Saban franziu a testa.
- O templo é inclinado – disse ele, apontando para a suave queda no terreno - , de modo que, se os pilares do círculo do céu são todos do mesmo tamanho, o círculo de pedras vai seguir a encosta.
- O círculo deve ser plano! Insistiu Camaban. – Deve ser plano!
(...) Saban... prometeu fazer o círculo do céu plano, mesmo sabendo que isso tomaria mais tempo ainda.[2]
Para não fazer maiores revelações sobre o enredo [3], vamos relembrar o processo de gestão de mudanças:
O PMBok (2008:424) define controle de mudanças como a “identificação, documentação, aprovação ou rejeição e controle feitas nas linhas de base do projeto”. “Realizar o controle integrado de mudanças” é um processo que está contemplado na área de conhecimento “Gerenciamento da integração do projeto”. Segundo o PMBoK (2008:71):
No contexto de gerenciamento de projetos, integração inclui características de unificação, consolidação, articulação e ações integradoras que são essenciais para o término do projeto, para gerenciar com sucesso as expectativas das partes interessadas e atender aos requisitos.
Todo projeto está sujeito a mudanças. Cabe ao gerente do projeto analisar os impactos da solicitação da mudança nas restrições do projeto - normalmente chamada de tríplice restrição: Escopo, prazo e custos, que refletem na qualidade do mesmo. É o que Saban faz inicialmente ao ser confrontado com o problema de gestão de pessoas, e posteriormente, ao receber a solicitação de mudança, para fazer todas as pedras niveladas.

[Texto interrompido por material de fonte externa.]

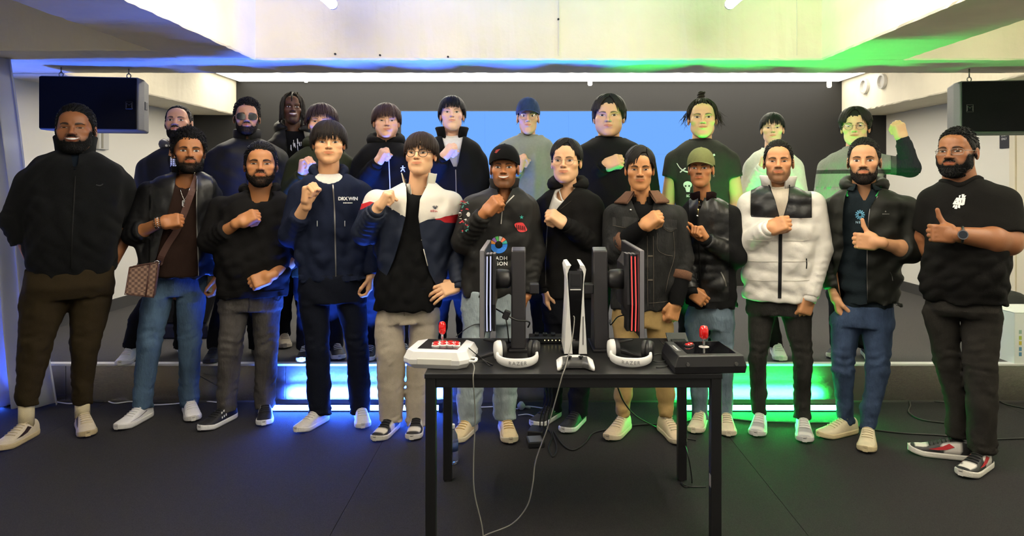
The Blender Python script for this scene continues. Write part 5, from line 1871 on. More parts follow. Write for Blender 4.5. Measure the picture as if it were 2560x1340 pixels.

No contexto de gestão de projetos é importante salientar que mudanças podem ser solicitadas por qualquer parte interessada envolvida no projeto, e mesmo podendo ser iniciadas verbalmente, devem ser registradas formalmente, de forma escrita e submetidas ao processo de gestão de mudanças, para avaliação dos impactos da mudança nos objetivos do projeto para aprovação ou rejeição. (PMBoK 2008:94).
Uma vez que a solicitação de mudança seja aprovada, pode ser necessário rever ou revisitar as estimativas de custos, prazos, documentação do projeto, análise de riscos, escopo, etc. Além disso, se o projeto estiver sendo fornecido por meio de um contrato, deve-se celebrar com o cliente um “Termo Aditivo ao contrato”, para formalizar a mudança e garantir sua correta remuneração.
Notas
[1] para conhecer mais do trabalho deste autor, recomendo a trilogia “As Crônicas de Artur” (O Rei do Inverno, O Inimigo de Deus e Excalibur), a trilogia “A Busca do Graal” (O Arqueiro, O Andarilho e O Herege) e a Série “As Crônicas Saxônicas” (O Último Reino, O Cavaleiro da Morte, Os Senhores do Norte, A Canção da Espada e Terra em Chamas), cada um deles riquíssimo em bons exemplos que podem ser apropriados para a compreensão do mundo corporativo.
[2] Cornwell, Bernard. Stonehenge. 2ª edição. Rio de Janeiro: Editora Record, 2000, p. 453.
[3] prefiro não roubar do leitor o prazer de desbravar o texto original.
[4] PMBoK. Um guia do conhecimento em Gerenciamento de Projetos. 4ª Edição. Pennsylvania/USA: PMI - Project Management Institute, Inc. 2008.